• [TASK DIRECTIONS]:
Using the data below, return the stretch from the line that contains "Write the bpy" through the line that contains "def Z(py, d): return CZ+(HY-py)*d/F", both included, exactly as it stands and nothing beyond it.
━━ DATASET ROWS ━━
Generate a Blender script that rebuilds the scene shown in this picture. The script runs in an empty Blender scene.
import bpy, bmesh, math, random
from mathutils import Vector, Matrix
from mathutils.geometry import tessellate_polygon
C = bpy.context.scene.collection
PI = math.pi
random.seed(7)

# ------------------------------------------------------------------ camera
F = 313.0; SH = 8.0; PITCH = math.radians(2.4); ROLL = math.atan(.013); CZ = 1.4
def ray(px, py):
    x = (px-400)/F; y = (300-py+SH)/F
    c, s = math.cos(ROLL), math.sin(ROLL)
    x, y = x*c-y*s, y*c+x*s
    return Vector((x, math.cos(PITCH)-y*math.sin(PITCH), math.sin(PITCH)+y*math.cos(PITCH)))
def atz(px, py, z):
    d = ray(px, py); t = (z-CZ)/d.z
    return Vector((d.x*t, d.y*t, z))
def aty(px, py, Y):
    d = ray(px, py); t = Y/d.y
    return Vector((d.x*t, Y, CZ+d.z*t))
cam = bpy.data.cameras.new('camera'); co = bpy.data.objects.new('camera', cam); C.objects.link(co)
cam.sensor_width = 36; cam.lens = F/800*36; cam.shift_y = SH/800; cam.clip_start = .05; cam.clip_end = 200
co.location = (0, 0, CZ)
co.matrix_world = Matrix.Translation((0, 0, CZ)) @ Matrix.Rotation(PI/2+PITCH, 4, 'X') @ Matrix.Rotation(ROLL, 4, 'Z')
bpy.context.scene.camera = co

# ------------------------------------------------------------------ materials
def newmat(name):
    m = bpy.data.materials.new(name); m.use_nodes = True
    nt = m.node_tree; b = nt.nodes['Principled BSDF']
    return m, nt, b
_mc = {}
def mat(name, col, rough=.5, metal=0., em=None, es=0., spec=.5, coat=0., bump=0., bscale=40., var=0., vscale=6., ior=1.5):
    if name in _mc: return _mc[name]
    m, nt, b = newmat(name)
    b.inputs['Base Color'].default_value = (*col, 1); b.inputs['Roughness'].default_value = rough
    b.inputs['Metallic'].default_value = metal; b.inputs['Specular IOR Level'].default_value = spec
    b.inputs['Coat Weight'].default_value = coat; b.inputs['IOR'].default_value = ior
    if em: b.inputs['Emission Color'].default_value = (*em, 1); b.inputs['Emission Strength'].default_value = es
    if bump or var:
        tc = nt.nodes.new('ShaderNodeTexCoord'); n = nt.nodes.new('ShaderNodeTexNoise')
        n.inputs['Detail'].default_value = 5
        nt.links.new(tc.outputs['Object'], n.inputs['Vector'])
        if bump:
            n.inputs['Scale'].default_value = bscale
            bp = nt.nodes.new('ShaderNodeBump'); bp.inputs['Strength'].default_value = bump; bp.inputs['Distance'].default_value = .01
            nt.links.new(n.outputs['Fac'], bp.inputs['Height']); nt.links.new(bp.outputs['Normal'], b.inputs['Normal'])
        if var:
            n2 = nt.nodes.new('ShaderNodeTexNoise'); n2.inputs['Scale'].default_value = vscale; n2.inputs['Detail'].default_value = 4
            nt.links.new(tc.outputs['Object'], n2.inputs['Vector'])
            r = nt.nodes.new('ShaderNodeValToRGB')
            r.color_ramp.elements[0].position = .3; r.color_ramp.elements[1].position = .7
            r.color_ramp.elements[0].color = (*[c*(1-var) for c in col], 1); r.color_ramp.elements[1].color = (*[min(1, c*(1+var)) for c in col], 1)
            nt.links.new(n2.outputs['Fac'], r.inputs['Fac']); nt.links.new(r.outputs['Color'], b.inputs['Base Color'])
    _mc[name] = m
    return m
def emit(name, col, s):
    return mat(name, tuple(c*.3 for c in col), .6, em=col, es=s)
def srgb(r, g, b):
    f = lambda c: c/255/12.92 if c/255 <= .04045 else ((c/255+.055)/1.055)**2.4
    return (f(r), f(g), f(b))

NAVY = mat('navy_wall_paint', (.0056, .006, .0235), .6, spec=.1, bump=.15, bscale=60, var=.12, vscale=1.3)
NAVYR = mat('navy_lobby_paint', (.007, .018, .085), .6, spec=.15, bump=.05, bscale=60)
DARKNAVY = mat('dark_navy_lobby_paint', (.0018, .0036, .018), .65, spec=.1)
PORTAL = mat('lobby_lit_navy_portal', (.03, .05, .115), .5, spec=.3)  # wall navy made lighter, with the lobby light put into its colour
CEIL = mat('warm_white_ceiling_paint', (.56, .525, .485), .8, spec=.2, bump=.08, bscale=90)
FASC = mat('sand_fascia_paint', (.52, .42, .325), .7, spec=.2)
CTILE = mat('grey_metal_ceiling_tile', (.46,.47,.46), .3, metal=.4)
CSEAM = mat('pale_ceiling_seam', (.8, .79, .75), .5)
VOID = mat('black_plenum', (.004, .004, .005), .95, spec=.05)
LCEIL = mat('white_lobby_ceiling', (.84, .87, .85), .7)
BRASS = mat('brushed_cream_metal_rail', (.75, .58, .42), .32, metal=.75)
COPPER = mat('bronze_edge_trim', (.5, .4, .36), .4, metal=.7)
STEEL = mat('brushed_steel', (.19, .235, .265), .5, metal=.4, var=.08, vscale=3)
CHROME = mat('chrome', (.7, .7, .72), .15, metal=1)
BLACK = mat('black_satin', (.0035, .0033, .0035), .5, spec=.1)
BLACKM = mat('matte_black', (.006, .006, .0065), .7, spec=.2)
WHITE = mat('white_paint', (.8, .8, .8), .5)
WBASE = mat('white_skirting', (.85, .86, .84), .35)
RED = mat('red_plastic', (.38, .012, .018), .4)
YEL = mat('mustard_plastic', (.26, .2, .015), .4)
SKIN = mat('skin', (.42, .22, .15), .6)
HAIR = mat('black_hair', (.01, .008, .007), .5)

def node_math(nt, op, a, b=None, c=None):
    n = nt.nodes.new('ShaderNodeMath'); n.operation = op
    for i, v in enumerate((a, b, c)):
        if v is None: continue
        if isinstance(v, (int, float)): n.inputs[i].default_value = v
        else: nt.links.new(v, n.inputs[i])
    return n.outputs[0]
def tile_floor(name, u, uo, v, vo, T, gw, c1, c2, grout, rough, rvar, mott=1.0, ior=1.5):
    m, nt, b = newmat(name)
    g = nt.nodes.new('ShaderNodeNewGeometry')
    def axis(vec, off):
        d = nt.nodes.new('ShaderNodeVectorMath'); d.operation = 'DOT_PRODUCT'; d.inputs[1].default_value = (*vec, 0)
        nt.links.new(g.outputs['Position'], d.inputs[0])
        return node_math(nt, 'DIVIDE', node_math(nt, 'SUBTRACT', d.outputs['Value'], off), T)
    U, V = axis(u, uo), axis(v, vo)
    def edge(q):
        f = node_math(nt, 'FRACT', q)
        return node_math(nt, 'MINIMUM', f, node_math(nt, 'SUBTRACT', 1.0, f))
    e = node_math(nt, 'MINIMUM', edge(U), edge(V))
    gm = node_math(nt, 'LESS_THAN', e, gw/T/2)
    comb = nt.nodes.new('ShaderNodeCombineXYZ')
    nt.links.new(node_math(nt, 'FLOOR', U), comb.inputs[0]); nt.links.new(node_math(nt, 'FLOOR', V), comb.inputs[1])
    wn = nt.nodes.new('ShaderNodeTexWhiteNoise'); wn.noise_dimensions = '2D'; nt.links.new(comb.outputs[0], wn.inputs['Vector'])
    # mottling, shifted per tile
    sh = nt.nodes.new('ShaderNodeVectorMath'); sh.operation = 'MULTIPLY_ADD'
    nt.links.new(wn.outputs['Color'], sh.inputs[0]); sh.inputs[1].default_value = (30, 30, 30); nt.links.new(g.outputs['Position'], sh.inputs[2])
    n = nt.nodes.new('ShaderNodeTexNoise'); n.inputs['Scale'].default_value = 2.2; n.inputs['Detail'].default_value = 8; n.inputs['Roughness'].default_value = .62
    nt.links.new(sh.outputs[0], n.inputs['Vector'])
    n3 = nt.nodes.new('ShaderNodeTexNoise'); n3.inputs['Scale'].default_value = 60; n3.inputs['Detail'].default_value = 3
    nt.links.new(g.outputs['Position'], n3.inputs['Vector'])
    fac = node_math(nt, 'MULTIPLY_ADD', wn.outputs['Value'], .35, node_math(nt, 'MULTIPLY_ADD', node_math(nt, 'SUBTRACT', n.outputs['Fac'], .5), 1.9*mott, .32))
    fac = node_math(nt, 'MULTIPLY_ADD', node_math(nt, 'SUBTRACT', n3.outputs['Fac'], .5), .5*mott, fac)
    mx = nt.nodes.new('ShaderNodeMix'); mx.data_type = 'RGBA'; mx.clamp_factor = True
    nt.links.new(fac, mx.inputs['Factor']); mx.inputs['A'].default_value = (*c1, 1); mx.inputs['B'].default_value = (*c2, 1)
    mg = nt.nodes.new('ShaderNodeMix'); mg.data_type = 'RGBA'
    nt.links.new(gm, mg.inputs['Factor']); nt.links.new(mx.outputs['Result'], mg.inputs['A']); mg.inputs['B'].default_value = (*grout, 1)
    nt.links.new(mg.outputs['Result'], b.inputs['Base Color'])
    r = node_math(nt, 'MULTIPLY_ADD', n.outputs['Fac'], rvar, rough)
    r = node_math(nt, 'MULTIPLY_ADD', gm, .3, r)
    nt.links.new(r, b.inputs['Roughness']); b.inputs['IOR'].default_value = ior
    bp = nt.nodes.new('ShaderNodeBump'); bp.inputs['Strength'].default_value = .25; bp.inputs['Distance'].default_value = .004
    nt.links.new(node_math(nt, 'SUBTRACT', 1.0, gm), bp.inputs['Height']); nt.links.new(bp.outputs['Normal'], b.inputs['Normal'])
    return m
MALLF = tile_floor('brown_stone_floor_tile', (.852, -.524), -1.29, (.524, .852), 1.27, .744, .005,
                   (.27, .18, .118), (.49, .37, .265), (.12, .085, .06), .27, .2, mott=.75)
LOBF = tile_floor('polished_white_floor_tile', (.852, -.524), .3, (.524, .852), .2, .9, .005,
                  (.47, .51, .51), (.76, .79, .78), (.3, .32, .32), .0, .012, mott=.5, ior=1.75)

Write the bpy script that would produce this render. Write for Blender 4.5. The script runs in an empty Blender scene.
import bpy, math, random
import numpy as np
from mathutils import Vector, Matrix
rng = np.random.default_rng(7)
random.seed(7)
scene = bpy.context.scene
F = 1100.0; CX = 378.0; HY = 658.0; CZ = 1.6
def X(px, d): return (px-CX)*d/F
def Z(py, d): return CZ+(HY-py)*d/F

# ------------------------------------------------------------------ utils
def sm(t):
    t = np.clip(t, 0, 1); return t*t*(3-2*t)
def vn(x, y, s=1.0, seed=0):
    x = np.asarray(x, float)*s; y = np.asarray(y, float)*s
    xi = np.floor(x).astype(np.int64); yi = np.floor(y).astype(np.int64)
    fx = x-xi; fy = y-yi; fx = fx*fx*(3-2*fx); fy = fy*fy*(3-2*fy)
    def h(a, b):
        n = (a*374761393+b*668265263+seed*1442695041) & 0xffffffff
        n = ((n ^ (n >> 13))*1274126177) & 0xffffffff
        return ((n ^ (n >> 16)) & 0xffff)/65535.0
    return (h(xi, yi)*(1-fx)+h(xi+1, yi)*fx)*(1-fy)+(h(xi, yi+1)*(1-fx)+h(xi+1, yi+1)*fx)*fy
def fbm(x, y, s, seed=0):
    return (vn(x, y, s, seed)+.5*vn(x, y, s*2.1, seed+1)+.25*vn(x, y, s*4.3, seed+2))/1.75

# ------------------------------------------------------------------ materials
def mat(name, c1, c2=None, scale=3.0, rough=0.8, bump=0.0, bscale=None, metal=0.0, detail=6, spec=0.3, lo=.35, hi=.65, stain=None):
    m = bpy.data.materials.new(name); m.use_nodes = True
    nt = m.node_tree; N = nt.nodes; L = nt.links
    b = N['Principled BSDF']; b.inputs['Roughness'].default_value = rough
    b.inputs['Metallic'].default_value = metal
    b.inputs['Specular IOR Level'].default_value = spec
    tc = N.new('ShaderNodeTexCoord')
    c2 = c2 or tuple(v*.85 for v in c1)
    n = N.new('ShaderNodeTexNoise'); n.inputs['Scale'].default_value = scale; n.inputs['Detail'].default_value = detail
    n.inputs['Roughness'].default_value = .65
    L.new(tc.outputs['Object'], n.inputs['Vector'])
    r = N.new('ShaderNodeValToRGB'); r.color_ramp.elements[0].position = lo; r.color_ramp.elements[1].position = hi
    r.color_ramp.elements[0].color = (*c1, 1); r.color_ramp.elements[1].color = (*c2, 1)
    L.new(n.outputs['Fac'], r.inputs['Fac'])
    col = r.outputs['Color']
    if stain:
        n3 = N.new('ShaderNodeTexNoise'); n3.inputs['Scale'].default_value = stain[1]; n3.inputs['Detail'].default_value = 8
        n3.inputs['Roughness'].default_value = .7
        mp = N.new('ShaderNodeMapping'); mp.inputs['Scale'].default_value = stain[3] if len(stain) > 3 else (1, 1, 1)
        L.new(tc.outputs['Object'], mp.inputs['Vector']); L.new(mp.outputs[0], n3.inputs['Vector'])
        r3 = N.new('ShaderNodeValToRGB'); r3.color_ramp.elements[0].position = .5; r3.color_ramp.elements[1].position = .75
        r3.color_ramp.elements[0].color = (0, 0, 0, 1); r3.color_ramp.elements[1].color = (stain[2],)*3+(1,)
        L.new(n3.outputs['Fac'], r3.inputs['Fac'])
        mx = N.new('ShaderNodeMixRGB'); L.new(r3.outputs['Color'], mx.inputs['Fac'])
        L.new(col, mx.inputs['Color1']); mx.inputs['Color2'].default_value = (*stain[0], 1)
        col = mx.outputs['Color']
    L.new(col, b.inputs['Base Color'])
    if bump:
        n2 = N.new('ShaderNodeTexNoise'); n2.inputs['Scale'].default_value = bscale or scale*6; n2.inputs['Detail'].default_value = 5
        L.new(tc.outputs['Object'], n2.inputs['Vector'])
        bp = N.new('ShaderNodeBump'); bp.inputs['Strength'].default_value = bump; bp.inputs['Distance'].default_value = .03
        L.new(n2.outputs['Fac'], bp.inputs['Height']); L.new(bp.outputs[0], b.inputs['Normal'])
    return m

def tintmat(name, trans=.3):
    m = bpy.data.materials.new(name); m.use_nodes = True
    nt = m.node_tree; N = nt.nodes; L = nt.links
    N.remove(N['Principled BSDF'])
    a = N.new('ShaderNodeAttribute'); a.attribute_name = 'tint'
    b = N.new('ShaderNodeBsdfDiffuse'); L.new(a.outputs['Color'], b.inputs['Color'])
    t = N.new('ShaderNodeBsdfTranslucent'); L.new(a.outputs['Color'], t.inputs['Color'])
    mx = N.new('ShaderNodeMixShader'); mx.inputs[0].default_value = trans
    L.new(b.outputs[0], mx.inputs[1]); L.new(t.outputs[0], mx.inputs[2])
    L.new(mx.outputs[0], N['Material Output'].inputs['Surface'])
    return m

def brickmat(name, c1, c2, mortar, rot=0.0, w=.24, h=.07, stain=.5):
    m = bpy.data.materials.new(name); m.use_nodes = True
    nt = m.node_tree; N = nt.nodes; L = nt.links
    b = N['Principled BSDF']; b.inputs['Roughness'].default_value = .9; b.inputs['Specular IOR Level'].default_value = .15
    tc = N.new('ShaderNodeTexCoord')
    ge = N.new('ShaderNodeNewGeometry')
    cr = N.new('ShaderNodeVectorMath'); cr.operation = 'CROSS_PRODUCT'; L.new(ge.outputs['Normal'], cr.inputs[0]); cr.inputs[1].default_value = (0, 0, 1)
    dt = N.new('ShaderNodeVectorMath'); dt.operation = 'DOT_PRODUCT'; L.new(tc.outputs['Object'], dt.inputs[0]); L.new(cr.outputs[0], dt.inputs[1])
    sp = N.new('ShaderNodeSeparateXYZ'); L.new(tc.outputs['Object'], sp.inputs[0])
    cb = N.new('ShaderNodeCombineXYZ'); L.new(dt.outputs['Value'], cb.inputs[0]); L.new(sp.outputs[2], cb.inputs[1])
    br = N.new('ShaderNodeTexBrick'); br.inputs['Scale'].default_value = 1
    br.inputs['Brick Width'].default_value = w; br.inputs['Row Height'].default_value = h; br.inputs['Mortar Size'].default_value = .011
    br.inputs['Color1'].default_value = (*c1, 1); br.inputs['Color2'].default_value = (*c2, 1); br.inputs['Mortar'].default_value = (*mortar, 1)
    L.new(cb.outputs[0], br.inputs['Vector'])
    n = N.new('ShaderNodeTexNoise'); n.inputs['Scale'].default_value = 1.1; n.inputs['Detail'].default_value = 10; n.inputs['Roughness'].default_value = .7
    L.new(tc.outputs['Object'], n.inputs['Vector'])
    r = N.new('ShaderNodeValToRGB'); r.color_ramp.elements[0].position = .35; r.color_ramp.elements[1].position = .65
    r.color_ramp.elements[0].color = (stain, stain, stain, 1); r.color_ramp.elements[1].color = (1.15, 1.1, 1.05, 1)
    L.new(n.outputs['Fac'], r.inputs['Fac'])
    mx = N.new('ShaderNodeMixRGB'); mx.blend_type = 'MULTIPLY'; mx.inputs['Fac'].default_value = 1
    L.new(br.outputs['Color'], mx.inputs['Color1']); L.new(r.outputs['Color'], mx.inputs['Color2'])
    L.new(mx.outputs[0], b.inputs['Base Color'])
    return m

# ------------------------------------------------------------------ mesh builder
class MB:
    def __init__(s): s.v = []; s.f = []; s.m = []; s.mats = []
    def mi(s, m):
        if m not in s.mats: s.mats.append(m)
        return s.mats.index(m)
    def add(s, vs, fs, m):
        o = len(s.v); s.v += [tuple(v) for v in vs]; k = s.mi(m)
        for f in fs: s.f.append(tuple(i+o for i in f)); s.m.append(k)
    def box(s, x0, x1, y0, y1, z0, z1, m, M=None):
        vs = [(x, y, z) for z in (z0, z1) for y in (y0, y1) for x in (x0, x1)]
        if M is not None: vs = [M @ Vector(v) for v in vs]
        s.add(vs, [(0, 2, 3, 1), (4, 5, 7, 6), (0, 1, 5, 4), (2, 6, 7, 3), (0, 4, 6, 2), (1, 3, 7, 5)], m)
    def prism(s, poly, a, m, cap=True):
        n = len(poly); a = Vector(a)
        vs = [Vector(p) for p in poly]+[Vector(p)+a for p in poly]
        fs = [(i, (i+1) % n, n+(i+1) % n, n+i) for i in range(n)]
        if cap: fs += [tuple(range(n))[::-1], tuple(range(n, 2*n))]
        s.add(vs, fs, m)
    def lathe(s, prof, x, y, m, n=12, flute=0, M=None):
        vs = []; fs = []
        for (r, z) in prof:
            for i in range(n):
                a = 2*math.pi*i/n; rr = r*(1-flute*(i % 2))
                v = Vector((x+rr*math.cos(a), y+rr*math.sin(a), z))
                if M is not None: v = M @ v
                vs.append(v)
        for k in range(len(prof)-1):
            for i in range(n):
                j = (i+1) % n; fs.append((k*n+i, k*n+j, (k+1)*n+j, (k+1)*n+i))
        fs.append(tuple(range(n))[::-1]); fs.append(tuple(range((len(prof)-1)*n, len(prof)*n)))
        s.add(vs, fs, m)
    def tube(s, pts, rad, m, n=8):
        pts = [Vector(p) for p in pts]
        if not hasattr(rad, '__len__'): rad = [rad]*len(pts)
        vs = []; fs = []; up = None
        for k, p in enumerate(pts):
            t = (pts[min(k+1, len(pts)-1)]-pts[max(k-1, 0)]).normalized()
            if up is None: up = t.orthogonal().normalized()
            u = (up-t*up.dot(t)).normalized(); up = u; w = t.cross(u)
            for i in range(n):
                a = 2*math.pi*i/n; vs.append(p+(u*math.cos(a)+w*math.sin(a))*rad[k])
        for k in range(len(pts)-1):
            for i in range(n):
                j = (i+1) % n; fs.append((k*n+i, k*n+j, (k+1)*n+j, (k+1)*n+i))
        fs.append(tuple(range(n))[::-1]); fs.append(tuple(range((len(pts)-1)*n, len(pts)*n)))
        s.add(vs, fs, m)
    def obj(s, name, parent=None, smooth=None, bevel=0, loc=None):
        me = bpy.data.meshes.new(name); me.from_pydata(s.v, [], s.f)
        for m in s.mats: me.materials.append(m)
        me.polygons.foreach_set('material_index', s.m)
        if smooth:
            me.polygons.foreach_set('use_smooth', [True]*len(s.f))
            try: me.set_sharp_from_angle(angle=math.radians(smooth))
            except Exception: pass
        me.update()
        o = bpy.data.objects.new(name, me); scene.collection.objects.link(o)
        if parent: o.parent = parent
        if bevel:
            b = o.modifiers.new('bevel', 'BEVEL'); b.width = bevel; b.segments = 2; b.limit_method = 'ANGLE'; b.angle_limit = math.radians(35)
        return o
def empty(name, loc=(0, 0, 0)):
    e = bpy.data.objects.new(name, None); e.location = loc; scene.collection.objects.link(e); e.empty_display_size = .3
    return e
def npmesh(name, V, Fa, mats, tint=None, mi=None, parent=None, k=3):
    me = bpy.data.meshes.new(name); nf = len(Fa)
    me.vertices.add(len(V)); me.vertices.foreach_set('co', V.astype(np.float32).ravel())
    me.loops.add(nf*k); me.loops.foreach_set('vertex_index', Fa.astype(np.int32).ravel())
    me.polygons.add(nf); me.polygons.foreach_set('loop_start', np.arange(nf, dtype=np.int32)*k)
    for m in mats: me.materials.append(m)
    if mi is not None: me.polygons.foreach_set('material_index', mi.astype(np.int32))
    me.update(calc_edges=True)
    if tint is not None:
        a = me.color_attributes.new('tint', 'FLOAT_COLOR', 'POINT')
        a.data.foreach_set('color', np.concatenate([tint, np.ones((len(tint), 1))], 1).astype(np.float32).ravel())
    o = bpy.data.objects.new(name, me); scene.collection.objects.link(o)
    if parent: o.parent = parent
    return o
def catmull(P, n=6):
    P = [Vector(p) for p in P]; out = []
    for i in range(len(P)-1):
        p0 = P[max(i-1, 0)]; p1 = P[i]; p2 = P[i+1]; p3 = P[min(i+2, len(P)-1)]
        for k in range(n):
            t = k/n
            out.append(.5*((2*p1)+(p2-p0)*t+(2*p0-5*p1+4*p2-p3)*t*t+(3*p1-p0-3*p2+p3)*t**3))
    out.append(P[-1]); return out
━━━
• [RESPONSE TO THE EXERCISE]:
Write the bpy script that would produce this render. Write for Blender 4.5. The script runs in an empty Blender scene.
import bpy, math, random
import numpy as np
from mathutils import Vector, Matrix
rng = np.random.default_rng(7)
random.seed(7)
scene = bpy.context.scene
F = 1100.0; CX = 378.0; HY = 658.0; CZ = 1.6
def X(px, d): return (px-CX)*d/F
def Z(py, d): return CZ+(HY-py)*d/F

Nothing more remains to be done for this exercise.